>>>

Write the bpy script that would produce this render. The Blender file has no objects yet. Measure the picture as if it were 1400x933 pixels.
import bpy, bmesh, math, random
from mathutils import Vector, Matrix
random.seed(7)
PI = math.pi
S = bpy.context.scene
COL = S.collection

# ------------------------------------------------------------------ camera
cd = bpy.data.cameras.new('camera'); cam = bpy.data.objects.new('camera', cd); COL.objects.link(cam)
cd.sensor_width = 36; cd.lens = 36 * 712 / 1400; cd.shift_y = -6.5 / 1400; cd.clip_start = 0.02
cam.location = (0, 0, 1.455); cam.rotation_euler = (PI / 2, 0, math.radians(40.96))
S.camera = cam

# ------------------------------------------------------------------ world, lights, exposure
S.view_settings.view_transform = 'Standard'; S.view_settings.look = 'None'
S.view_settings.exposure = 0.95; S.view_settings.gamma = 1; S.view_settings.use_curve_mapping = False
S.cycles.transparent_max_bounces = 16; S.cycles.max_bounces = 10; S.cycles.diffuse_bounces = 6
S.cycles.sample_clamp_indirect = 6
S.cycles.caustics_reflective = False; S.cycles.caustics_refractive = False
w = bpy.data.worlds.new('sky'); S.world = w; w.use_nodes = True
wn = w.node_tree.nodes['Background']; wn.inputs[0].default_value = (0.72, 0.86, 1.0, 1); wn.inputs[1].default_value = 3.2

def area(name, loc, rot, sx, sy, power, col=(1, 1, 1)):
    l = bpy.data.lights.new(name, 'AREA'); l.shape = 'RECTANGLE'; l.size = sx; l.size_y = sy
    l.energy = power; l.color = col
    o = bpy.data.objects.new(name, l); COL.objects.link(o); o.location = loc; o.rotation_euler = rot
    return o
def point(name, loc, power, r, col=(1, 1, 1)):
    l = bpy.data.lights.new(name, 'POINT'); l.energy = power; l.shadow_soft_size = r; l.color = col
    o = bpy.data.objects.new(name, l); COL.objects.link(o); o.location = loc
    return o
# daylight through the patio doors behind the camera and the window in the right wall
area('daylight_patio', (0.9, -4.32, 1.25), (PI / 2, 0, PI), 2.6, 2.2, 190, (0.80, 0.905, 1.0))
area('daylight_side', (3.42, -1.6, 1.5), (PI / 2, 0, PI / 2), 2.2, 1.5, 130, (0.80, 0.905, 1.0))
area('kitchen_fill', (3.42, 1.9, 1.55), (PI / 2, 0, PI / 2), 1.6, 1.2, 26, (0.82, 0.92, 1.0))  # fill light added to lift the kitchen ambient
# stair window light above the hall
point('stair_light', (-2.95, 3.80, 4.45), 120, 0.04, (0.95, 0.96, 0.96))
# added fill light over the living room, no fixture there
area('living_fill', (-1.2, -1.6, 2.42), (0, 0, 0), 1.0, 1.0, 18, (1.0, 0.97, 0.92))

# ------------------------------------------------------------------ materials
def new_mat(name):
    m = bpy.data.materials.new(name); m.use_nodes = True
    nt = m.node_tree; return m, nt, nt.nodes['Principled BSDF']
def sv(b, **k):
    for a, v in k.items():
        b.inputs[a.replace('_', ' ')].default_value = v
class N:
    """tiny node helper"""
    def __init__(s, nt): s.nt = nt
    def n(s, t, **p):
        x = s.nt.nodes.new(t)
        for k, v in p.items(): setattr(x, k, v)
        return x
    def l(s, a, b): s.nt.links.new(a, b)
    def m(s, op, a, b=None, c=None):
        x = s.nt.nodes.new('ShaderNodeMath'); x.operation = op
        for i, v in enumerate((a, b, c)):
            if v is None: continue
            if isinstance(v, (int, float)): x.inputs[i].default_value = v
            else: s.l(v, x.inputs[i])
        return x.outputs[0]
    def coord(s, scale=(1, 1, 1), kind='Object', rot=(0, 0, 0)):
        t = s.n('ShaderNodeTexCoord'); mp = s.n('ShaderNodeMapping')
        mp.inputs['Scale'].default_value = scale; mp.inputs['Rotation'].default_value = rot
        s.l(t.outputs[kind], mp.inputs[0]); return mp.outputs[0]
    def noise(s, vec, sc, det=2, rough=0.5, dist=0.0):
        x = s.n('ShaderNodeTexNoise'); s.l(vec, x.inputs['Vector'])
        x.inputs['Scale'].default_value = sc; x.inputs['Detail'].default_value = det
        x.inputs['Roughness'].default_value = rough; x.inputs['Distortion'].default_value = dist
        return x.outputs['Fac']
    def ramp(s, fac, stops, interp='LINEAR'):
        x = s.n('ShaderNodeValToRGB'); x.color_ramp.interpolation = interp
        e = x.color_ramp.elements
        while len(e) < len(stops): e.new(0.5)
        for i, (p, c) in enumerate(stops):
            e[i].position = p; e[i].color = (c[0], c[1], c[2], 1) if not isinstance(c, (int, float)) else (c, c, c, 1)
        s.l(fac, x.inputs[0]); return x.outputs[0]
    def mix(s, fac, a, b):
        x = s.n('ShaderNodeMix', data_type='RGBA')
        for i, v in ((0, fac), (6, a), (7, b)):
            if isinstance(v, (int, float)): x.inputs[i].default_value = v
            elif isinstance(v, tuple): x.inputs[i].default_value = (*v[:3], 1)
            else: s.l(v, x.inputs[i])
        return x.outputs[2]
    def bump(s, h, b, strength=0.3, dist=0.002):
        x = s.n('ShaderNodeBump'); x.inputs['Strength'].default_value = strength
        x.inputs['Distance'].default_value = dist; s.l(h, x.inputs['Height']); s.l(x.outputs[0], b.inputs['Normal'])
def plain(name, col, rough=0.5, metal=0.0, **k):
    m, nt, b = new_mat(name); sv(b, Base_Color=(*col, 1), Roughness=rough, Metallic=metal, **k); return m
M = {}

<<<

Return only the lines spanning from the first line of the material through the line with "COL = S.collection", copied exactly, both ends kept.

:: ANSWER TO THE PROBLEM ::
Write the bpy script that would produce this render. The Blender file has no objects yet. Measure the picture as if it were 1400x933 pixels.
import bpy, bmesh, math, random
from mathutils import Vector, Matrix
random.seed(7)
PI = math.pi
S = bpy.context.scene
COL = S.collection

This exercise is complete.